Dans les 516 années de résistance, le 12 octobre dernier a commencé la Minga de los Pueblos qui reprend les décisions du premier Congrès Itinérant des Peuples pour la Vie, la Joie, la Justice, la Liberté et l’Autonomie (Congreso Itinerante de los Pueblos por la Vida, la Alegría, la Justicia, la Libertad y la Autonomía), réalisé en septembre 2004, lequel impulsa le Mandat Indigène et Populaire (Mandato Indígena y Popular) qui considère : le refus du TLC [Traité de libre échange avec les Etats-Unis], un traité “entre patrons et contre les peuples” ; la dérogation des réformes constitutionnelles qui soumettent les peuples à l’exclusion et à la mort ; “la fin de la terreur du Plan Colombie (…) qui envahit nos territoires et apportent la mort et les déplacements de population” ; le respect par l’Etat des accords à l’origine du massacre du Nilo en 1991, où furent assassinés 20 nasas ; et la construction de l’Agenda des Peuples (Agenda de los Pueblos), qui propose de “partager et sentir la douleur d’autres peuples et processus”.

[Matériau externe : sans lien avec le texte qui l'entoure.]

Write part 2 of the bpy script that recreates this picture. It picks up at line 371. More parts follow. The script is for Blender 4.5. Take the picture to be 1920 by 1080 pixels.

La Minga, travail collectif dans le monde andin, a commencé au bord de la route Panamericana, où quelques 10 milles indigènes, surtout nasas regroupés au sein du CRIC (Consejo Regional Indígena del Cauca) et de l’ACIN (Asociación de Cabildos Indígenas del Norte del Cauca), installèrent un territoire de Paix, Vie en Communauté et Dialogue dans la municipalité La María Piendamó. Ils coupèrent la route et furent brutalement attaqués par les forces armées, ce qui laissa un total de deux morts et 90 blessés, la plupart par balle. La violence n’a pas réussi à les déloger, mais incita le soutien de toute la Colombie d’en bas.

Echouée la négociation avec les autorités, la Minga se mit à marcher jusqu’à Cali, où 12 milles indiens escortés par sa garde indigène, auxquels viennent s’ajouter les coupeurs et autres travailleurs regroupés à la CUT [Central Unitaria de los Trabajadores, congrégation des unions syndicales de Colombie], arrivèrent le lundi 27 à la troisième ville du pays après avoir parcouru 100 kilomètres par la riche plaine couverte de plantations de canne. Le plus marquant est que la Minga de los Pueblos s’est convertit en une articulation de ceux d’en bas sans appareil bureaucratique, une rencontre sous et dans la lutte, confluence entre de multiples courants qui commencent à former l’énorme lit de l’Autre Colombie (Otra Colombia). L’un d’eux fut l’arrêt de travail national convoqué par la CUT pour hier, jeudi [23 octobre].

La liste des injustices est impressionante. A eux seuls, les indigènes dénoncent que, durant les six années de gouvernement d’Uribe, ils assassinèrent 1243 indiens de plus de 100 ethnies existantes en Colombie et que 54 milles furent expulsés de leurs territoires. Dans les 15 derniers jours, on compte déjà 19 assassinats. “Nous sommes tous coupeurs, nous sommes tous indigènes”, déclare un communiqué de ACIN. La longue expérience du peuple nasa leur dit que “aucun secteur agissant seul peut affronter l’agenda d’exploitation et de soumission de ceux qui, au sein du régime, le mette en oeuvre”.

La Minga est le moyen avec lequel ceux d’en bas ont décidé de “convenir d’une parole et de la convertir en chemin”. Ce n’est à peine qu’un premier pas. Mais c’est celui qui indique le cap et laisse des traces.